UCF graduate student Diana Abarca is one of three students nationwide selected to receive a $5,000 Minority Student Scholarship at the 2018 American Speech-Language-Hearing-Association convention Nov. 15-17 in Boston.
The ASHFoundation chose the communication sciences and disorders master’s degree student for the scholarship based on her academic achievement and promise, and the foundation will make the award.
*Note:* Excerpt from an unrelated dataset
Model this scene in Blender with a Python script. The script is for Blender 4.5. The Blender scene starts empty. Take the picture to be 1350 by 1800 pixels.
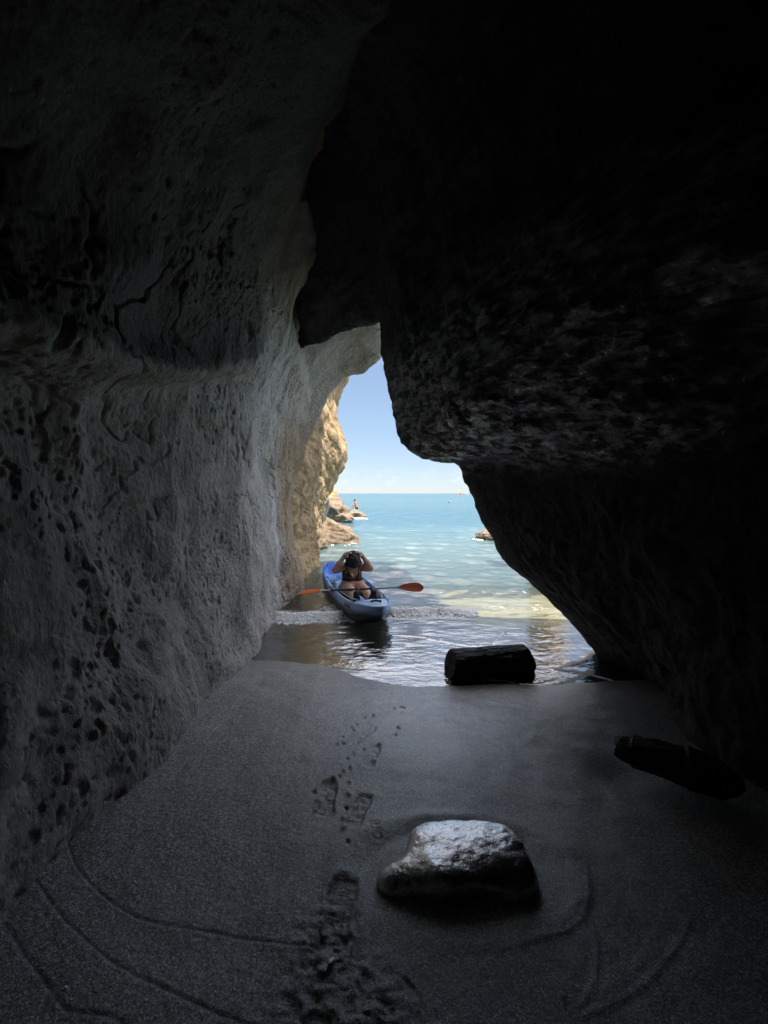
import bpy, bmesh, math, random
import numpy as np
from mathutils import Vector, Matrix
R = math.radians
C = bpy.context.scene
COL = C.collection
random.seed(4)
RNG = np.random.default_rng(7)

# ------------------------------------------------------------------ camera, sky, sun, exposure
CAM_Z = 1.9
PITCH = R(2.7)
FPX = 700.0                      # focal length in pixels of the 1350 x 1800 photograph (ultra-wide phone lens)
cam = bpy.data.cameras.new('camera')
cam.sensor_fit = 'VERTICAL'
cam.sensor_height = 24.0
cam.lens = 24.0 * FPX / 1800.0
cam.clip_start = 0.02
cam.clip_end = 20000
co = bpy.data.objects.new('camera', cam)
co.location = (0, 0, CAM_Z)
co.rotation_euler = (math.pi / 2 - PITCH, 0, 0)
COL.objects.link(co)
C.camera = co

SUN = Vector((0.37, -0.38, 1.0)).normalized()          # direction towards the sun
elev = math.asin(SUN.z)
azim = math.atan2(SUN.x, SUN.y)
w = bpy.data.worlds.new('World')
C.world = w
w.use_nodes = True
wn = w.node_tree
wn.nodes.clear()
def wnode(t, **k):
    n = wn.nodes.new(t)
    for a, b in k.items(): setattr(n, a, b)
    return n
sky = wnode('ShaderNodeTexSky', sky_type='NISHITA')
sky.sun_disc = False
sky.sun_elevation = elev
sky.sun_rotation = azim
sky.altitude = 0
sky.air_density = 1.0
sky.dust_density = 0.0
sky.ozone_density = 6.0
bg = wnode('ShaderNodeBackground'); bg.inputs[1].default_value = 0.15
wo = wnode('ShaderNodeOutputWorld')
# a few small fair-weather clouds low over the horizon
tc = wnode('ShaderNodeTexCoord'); sp = wnode('ShaderNodeSeparateXYZ')
mp = wnode('ShaderNodeMapping'); mp.inputs['Scale'].default_value = (1, 1, 2.6)
nz = wnode('ShaderNodeTexNoise'); nz.inputs['Scale'].default_value = 26; nz.inputs['Detail'].default_value = 6
rp = wnode('ShaderNodeValToRGB'); rp.color_ramp.elements[0].position = .53; rp.color_ramp.elements[1].position = .72
band = wnode('ShaderNodeValToRGB')
e = band.color_ramp.elements
e[0].position = 0.012; e[0].color = (0, 0, 0, 1)
e[1].position = 0.03; e[1].color = (1, 1, 1, 1)
q = e.new(0.05); q.color = (.6, .6, .6, 1)
q = e.new(0.07); q.color = (0, 0, 0, 1)
mul = wnode('ShaderNodeMath', operation='MULTIPLY')
mul2 = wnode('ShaderNodeMath', operation='MULTIPLY'); mul2.inputs[1].default_value = .8
mx = wnode('ShaderNodeMix', data_type='RGBA'); mx.inputs[7].default_value = (3.0, 3.1, 3.25, 1)
L = wn.links.new
L(tc.outputs['Generated'], sp.inputs[0]); L(tc.outputs['Generated'], mp.inputs[0]); L(mp.outputs[0], nz.inputs[0])
L(nz.outputs[0], rp.inputs[0]); L(sp.outputs[2], band.inputs[0]); L(rp.outputs[0], mul.inputs[0]); L(band.outputs[0], mul.inputs[1])
L(mul.outputs[0], mul2.inputs[0]); L(mul2.outputs[0], mx.inputs[0]); gm = wnode('ShaderNodeGamma'); gm.inputs[1].default_value = .5     # evens out the sky towards a hazy summer one
L(sky.outputs[0], gm.inputs[0]); tn_ = wnode('ShaderNodeMix', data_type='RGBA', blend_type='MULTIPLY'); tn_.inputs[0].default_value = 1; tn_.inputs[7].default_value = (.97, 1.06, 1.19, 1)
L(gm.outputs[0], tn_.inputs[6]); L(tn_.outputs[2], mx.inputs[6]); # bright clouds added overhead, unseen through the mouth, to fill the cave with light
nz2 = wnode('ShaderNodeTexNoise'); nz2.inputs['Scale'].default_value = 2.4; nz2.inputs['Detail'].default_value = 8; nz2.inputs['Roughness'].default_value = .6
rp2 = wnode('ShaderNodeValToRGB'); rp2.color_ramp.elements[0].position = .30; rp2.color_ramp.elements[1].position = .58
hi = wnode('ShaderNodeValToRGB'); hi.color_ramp.elements[0].position = .30; hi.color_ramp.elements[1].position = .60
mu3 = wnode('ShaderNodeMath', operation='MULTIPLY')
mx2 = wnode('ShaderNodeMix', data_type='RGBA'); mx2.inputs[7].default_value = (7.1, 6.95, 7.4, 1)
L(tc.outputs['Generated'], nz2.inputs[0]); L(nz2.outputs[0], rp2.inputs[0]); L(sp.outputs[2], hi.inputs[0])
L(rp2.outputs[0], mu3.inputs[0]); L(hi.outputs[0], mu3.inputs[1]); L(mu3.outputs[0], mx2.inputs[0]); L(mx.outputs[2], mx2.inputs[6])
L(mx2.outputs[2], bg.inputs[0]); L(bg.outputs[0], wo.inputs[0])

sl = bpy.data.lights.new('sun', 'SUN')
sl.energy = 3.7
sl.angle = R(0.5)
sl.color = (1.0, 0.93, 0.82)
so = bpy.data.objects.new('sun', sl)
so.rotation_euler = SUN.to_track_quat('Z', 'Y').to_euler()
so.location = (10, -10, 30)
COL.objects.link(so)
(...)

Abarca earned her bachelor’s degree in communication sciences and disorders at UCF as a Burnett Honors College student and graduated with a 3.99 GPA. As an honors student, she completed a thesis on the role of adolescent mothers in their child’s development of language and literacy under the mentorship of Assistant Professor Jacqueline Towson. Abarca went on to volunteer in Towson’s lab, serve as her lab coordinator ― a position she still holds, and coauthor three manuscripts, one already published in a peer-reviewed journal.
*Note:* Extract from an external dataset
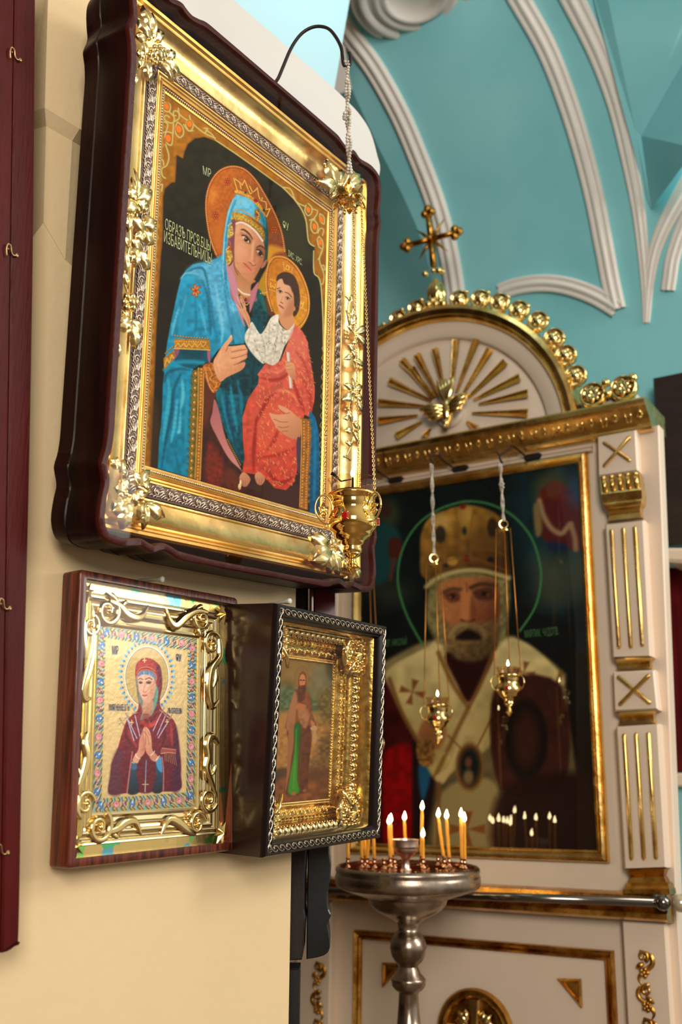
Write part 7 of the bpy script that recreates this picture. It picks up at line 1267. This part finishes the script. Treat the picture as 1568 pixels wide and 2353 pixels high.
def candle(label, foot, flame_px, r=4.1, top=None):
    P = on_tray(*foot); holder(P); base = P+ZUP*17*kS
    t_ = top if top else (flame_px[0], flame_px[1]+16); T = at(t_[0], t_[1], P[1]+.0)
    c = thing('candle', label, 'candle', base, CG); b = MB(); ax = T-base; n = 8
    b.tube([base+ax*i/n+A3(.35*kS*math.sin(i*2.1), 0, 0) for i in range(n+1)], [r*kS*(1 if i < n else .8) for i in range(n+1)], 10); b.build('wax_stick', WAX, c)
    b = MB(); b.tube([T-unit(ax)*kS, T+ZUP*5*kS], .7*kS, 5); w = b.build('wick', WICK, c)
    b = MB(); flame(b, T+ZUP*.5*kS, 23*kS, 5.3*kS, 12, (.05, 0)); b.build('flame', FLAME, w)
q6 = lambda x, y: Q6((x, y))[0]
CD = [('tall lit yellow candle by the dark boxed icon corner, before the small silver cup', q6(650, 705), q6(635, 250), q6(636, 308)), ('slender lit candle rising behind the yellow one at the dark boxed icon corner', q6(668, 650), q6(662, 212), q6(652, 290)),
      ('lit orange candle standing directly behind the small silver cup', q6(800, 640), q6(785, 225), q6(783, 270)), ('tallest lit candle, rising above all others beside the silver cup', q6(946, 690), q6(957, 120), q6(951, 172)), ('shortest lit candle, its flame half as high as its taller neighbour', q6(962, 715), q6(958, 390), q6(957, 430)),
      ('lit yellow candle leaning sideways between the short candle and an upright pale one', q6(1158, 690), q6(1103, 185), q6(1104, 240)), ('thick pale upright lit candle beside the leaning yellow one', q6(1210, 705), q6(1183, 205), q6(1182, 255)),
      ('lit candle by the outer tray rim, its flame the higher of the touching pair', q6(1330, 670), q6(1313, 195), q6(1319, 242)), ('lit candle nearest the outer tray rim, its flame lower than its pair', q6(1357, 690), q6(1355, 235), q6(1351, 282))]
for lab, ft, fp, tp in CD: candle(lab, ft, fp, top=tp)
for i, (lab, x, y, tx) in enumerate((('lit candle under the dark boxed icon, standing apart near the black carved icon case', 248, 712, 246), ('lit candle under the dark boxed icon, first of a close cluster of four', 380, 712, 374), ('lit candle of the close cluster under the dark boxed icon, set furthest back', 412, 680, 398), ('lit yellow candle tilting within the close cluster under the dark boxed icon', 430, 712, 452), ('lit candle of the close cluster under the dark boxed icon, nearest the silver cup', 500, 716, 480))):
    ft = q6(x, y); candle(lab, ft, None, top=(q6(tx, 0)[0], 1880+((i*7) % 12)))
for x, y in ((1105, 690), (1165, 712), (790, 716), (590, 725), (690, 715)): holder(on_tray(*q6(x, y)))
b = MB(); r_ = random.Random(5)
for k in range(26):
    a = r_.uniform(0, 2*PI); q = r_.uniform(.2, .8)*150*kS; b.ball((sc0[0]+q*math.cos(a), sc0[1]+q*math.sin(a), ZT+1.0*kS), r_.uniform(1.5, 3.5)*kS, 8, 5, (1, 1, .5))
o = b.build('wax_drips', mat('melted_wax', (236, 150, 70), .2, coat=.8), stand); o['kind'] = 'stuff'
# ------------------------------------------------------------------ beyond the screen
dn = thing('icon_case', 'dark brown panel on the teal wall beside the altar screen cornice', 'framed icon', VF.P(*VF.loc(1540, 1255, .08), .04))
qv = lambda px, w: [VF.loc(x, y, w) for x, y in px]
b = MB(); b.extr(VF, qv([(1500, 868), (1640, 840), (1660, 1240), (1516, 1254)], .10), 0.03, .10, .008); b.build('case', mat('dark_walnut_panel', (46, 28, 20), .45, var=.5, bump=.2, coat=.2, stretch=(1, 1, 6)), dn)
b = MB(); b.extr(VF, qv([(1520, 1258), (1680, 1258), (1680, 1300), (1600, 1296), (1530, 1290)], .20), 0.002, .20, .01); tag(b.build('shelf', IVORY), 'ivory painted ledge jutting out under the dark brown panel', 'shelf')
b = MB(); c0 = VF.loc(1524, 1306, .03); rows = []
for v in np.linspace(c0[1], VF.loc(1545, 1772, .03)[1], 6): rows.append([VF.P(c0[0]-.02+.012*i, v, .03+.014*math.sin(i*.9+.2*v)+.006*math.sin(i*2.3)) for i in range(40)])
b.loops(rows, False); tag(b.build('curtain', mat('dark_red_cloth', (96, 10, 14), .8, var=.4, vscale=12, spec=.2)), 'dark red curtain hanging under the ivory ledge beside the altar screen', 'curtain')
b = MB(); b.extr(VF, qv([(1545, 1776), (1700, 1776), (1700, 1808), (1545, 1808)], .05), .002, .05, .006); NT[0] += 1; struct(b, 'trim_%d' % NT[0], IVORY)
bpy.context.view_layer.update()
“Diana is an exemplary student and person,” Towson said. “Through her research and writing experiences at the university level, she has shown her impeccable scholarship at UCF.”
As an undergraduate, Abarca also made a service-learning trip to Nicaragua to help implement health and engineering projects in two rural communities.
“Her proficiency in Spanish and English allowed her to interact first-hand with families in rural Nicaragua,” said Associate Professor Linda I. Rosa-Lugo, also interim assistant dean of faculty excellence, graduate and global affairs for the college. “The experience awakened a deep sense of service in Diana.”
Abarca developed a passion for helping others as a high-school student and founded her own nonprofit, Charisma’s Crayons, to empower at-risk students.
Today she is passionate about extending speech-language pathology services to underserved populations, particularly those in developing countries and to adolescent parents and their families, she said.
After completing her master’s degree at UCF ― with support from her newly earned scholarship ― Abarca plans to pursue a doctorate and conduct research focused on families of underserved populations.